▶ [YOUR TASK]: Restate word for word the lines of the data below, from the first through the one that has "q = V(0, -1.49, 0);".

▶ [DATA LINES]:
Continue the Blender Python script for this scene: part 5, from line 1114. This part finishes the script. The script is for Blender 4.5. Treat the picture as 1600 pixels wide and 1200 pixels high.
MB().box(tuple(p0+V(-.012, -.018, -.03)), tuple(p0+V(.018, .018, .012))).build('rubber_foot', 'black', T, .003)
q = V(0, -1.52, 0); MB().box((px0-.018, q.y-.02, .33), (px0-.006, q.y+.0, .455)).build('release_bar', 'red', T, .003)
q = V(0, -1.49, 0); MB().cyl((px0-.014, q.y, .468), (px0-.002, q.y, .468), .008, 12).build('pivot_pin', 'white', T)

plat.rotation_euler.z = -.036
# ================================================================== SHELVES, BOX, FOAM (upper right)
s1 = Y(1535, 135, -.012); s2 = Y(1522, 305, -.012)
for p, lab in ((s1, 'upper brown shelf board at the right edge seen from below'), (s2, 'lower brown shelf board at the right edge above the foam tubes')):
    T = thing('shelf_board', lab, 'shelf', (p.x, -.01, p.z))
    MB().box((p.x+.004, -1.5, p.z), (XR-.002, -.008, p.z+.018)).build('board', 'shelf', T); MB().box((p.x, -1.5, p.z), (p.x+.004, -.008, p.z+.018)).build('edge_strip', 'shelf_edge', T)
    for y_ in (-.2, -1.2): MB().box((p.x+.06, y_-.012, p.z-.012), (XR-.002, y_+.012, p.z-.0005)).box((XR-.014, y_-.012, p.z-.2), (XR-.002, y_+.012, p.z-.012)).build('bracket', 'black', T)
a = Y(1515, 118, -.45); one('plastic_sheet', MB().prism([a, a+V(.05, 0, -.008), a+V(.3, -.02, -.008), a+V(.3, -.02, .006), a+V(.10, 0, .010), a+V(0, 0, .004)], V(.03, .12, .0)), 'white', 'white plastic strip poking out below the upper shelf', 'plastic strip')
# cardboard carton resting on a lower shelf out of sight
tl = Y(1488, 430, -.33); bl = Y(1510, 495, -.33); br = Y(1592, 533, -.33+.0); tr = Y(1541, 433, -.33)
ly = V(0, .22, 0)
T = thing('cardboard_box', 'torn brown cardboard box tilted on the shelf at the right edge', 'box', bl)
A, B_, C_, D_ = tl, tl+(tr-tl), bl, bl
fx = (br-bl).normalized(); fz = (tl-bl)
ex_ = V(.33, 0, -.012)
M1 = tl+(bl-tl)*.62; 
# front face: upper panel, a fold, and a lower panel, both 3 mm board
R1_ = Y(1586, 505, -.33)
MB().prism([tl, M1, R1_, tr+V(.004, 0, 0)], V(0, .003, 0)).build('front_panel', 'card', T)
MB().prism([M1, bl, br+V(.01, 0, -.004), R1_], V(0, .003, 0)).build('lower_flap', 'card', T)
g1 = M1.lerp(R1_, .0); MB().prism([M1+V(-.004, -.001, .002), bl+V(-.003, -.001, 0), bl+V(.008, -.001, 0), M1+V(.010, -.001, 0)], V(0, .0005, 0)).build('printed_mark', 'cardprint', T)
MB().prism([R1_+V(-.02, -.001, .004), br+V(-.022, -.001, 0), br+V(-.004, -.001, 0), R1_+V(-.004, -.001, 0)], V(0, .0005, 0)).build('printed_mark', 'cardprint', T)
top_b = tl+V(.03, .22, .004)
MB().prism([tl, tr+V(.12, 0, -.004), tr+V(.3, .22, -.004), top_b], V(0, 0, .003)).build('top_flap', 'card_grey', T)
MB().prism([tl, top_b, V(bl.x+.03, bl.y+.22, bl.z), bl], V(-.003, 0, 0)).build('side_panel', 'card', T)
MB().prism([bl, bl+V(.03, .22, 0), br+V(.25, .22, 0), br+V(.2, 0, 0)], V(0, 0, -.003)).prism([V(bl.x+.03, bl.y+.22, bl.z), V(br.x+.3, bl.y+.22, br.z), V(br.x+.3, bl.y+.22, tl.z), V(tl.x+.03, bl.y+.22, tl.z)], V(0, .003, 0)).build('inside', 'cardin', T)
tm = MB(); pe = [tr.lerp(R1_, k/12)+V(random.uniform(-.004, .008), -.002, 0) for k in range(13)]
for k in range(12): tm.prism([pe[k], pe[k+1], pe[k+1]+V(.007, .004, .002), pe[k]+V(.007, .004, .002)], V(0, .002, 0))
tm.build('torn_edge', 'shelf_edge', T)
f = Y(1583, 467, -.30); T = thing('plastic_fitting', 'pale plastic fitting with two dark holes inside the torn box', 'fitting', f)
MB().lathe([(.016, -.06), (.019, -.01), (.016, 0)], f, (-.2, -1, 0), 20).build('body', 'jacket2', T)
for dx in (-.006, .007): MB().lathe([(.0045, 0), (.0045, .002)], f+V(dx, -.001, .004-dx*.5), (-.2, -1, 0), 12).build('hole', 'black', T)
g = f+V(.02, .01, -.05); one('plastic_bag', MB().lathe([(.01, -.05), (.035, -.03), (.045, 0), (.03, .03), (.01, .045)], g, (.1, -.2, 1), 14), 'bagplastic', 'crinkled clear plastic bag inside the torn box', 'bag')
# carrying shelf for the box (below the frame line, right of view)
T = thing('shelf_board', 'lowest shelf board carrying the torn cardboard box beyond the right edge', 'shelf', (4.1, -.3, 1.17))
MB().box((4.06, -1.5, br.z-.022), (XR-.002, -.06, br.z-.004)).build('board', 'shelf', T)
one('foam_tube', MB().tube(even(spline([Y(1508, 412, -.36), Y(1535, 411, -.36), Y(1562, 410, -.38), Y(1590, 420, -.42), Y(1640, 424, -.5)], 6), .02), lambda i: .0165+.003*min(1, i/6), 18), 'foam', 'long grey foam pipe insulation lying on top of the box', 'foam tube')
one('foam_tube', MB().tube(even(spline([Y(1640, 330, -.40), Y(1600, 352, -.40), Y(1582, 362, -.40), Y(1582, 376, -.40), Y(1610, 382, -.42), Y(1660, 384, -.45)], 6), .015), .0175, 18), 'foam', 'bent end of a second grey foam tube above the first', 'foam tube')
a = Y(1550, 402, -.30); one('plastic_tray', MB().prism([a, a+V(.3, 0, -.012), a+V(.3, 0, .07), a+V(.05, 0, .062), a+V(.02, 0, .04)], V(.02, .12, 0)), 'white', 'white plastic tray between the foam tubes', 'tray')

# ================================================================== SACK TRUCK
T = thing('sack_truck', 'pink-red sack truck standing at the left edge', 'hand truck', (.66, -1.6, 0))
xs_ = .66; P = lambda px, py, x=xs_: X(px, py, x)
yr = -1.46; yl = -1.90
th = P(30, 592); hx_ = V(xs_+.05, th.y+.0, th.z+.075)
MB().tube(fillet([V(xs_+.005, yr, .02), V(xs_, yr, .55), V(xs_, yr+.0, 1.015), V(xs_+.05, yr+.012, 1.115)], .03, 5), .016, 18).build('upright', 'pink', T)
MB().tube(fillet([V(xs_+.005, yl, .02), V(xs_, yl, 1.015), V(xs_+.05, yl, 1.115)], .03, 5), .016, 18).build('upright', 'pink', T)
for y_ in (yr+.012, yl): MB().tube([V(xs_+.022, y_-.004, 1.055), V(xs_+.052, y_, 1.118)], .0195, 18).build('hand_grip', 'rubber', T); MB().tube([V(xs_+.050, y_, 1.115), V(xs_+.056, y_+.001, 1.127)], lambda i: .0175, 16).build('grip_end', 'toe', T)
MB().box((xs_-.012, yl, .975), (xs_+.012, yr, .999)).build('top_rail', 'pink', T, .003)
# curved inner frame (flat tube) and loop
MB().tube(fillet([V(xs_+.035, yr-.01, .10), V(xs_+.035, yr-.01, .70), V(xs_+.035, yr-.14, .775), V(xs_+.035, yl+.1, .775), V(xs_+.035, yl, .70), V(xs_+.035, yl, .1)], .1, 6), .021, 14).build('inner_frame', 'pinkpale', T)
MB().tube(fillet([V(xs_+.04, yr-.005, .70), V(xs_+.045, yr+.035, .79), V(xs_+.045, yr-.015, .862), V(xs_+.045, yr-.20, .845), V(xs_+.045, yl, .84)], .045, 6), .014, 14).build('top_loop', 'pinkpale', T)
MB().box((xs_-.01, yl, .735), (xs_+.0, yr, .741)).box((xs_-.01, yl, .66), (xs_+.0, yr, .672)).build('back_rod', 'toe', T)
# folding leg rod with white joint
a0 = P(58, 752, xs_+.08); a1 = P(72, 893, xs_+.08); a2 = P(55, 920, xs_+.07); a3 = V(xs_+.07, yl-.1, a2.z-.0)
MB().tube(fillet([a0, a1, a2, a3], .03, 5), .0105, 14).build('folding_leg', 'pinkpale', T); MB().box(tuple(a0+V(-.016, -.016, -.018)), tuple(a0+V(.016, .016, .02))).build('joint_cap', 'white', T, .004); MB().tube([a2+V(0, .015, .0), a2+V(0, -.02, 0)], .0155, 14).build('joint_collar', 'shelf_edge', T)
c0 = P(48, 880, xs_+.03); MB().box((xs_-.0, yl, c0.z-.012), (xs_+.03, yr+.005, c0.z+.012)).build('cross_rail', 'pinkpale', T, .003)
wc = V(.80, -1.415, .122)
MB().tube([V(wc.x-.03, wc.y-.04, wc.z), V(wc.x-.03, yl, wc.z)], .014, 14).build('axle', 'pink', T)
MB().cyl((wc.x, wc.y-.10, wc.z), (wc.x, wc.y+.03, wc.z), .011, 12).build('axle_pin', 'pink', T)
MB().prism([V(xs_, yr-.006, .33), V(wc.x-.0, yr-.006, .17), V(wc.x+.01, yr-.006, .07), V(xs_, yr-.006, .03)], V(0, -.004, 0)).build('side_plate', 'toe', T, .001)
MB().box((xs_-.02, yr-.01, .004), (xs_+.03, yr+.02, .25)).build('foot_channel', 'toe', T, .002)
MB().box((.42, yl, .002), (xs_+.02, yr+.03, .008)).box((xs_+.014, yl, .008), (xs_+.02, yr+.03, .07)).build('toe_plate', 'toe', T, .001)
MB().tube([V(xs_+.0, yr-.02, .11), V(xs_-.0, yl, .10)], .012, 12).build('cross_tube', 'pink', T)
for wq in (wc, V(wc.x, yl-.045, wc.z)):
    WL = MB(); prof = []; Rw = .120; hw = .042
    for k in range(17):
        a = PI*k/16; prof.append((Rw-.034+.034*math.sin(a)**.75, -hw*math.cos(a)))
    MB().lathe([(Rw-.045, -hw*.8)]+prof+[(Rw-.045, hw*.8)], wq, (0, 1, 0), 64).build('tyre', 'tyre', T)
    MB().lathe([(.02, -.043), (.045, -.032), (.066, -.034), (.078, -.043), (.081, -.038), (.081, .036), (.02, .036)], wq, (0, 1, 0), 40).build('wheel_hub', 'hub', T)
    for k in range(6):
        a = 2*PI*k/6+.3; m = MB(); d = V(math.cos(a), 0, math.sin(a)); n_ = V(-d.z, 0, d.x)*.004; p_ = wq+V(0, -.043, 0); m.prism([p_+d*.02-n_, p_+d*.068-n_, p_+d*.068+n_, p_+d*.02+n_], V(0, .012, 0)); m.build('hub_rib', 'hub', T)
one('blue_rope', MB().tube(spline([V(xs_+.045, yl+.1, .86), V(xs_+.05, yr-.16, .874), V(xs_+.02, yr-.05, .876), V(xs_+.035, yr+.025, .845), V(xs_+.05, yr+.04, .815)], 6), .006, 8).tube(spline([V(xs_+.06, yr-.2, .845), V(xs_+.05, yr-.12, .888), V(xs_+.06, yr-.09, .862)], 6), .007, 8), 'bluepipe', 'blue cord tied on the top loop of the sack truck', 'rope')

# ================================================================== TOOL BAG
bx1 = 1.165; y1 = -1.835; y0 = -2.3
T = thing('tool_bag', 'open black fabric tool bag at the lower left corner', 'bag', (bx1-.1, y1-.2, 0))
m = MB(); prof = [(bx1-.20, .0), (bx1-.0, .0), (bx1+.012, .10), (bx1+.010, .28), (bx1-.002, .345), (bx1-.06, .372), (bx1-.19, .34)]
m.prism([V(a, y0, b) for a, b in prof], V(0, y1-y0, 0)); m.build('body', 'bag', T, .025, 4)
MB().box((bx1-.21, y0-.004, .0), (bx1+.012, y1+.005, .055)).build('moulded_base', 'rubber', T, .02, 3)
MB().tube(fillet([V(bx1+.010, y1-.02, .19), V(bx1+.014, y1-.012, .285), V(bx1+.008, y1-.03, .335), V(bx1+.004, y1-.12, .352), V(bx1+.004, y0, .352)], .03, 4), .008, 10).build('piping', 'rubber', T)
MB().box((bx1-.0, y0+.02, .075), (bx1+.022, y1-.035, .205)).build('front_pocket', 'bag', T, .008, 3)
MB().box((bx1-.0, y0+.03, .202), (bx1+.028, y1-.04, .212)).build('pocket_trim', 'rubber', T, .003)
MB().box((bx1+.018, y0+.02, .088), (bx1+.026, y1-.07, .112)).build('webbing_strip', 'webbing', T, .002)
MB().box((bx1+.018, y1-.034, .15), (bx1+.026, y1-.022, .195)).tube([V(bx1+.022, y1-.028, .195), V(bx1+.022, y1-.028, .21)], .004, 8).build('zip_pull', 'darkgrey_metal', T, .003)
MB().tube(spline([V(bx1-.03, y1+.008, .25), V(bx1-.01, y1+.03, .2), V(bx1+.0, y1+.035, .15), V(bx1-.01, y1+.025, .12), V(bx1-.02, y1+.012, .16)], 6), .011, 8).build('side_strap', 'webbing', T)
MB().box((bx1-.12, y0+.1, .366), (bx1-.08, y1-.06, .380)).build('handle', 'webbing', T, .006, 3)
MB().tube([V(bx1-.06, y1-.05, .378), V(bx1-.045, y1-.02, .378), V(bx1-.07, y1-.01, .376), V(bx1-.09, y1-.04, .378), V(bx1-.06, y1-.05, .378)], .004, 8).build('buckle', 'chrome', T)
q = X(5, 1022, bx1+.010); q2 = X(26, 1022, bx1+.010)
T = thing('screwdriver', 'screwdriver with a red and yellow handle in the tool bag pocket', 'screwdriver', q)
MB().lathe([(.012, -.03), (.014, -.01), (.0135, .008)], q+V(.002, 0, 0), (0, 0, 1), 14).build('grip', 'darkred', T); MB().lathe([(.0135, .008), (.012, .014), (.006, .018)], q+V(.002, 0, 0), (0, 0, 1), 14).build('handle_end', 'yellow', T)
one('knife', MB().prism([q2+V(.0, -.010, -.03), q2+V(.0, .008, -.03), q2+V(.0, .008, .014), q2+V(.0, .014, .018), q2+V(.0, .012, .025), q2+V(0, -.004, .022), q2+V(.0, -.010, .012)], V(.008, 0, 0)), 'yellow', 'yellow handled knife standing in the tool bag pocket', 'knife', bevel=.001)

▶ [RESULT FOR THIS TASK]:
Continue the Blender Python script for this scene: part 5, from line 1114. This part finishes the script. The script is for Blender 4.5. Treat the picture as 1600 pixels wide and 1200 pixels high.
MB().box(tuple(p0+V(-.012, -.018, -.03)), tuple(p0+V(.018, .018, .012))).build('rubber_foot', 'black', T, .003)
q = V(0, -1.52, 0); MB().box((px0-.018, q.y-.02, .33), (px0-.006, q.y+.0, .455)).build('release_bar', 'red', T, .003)
q = V(0, -1.49, 0); MB().cyl((px0-.014, q.y, .468), (px0-.002, q.y, .468), .008, 12).build('pivot_pin', 'white', T)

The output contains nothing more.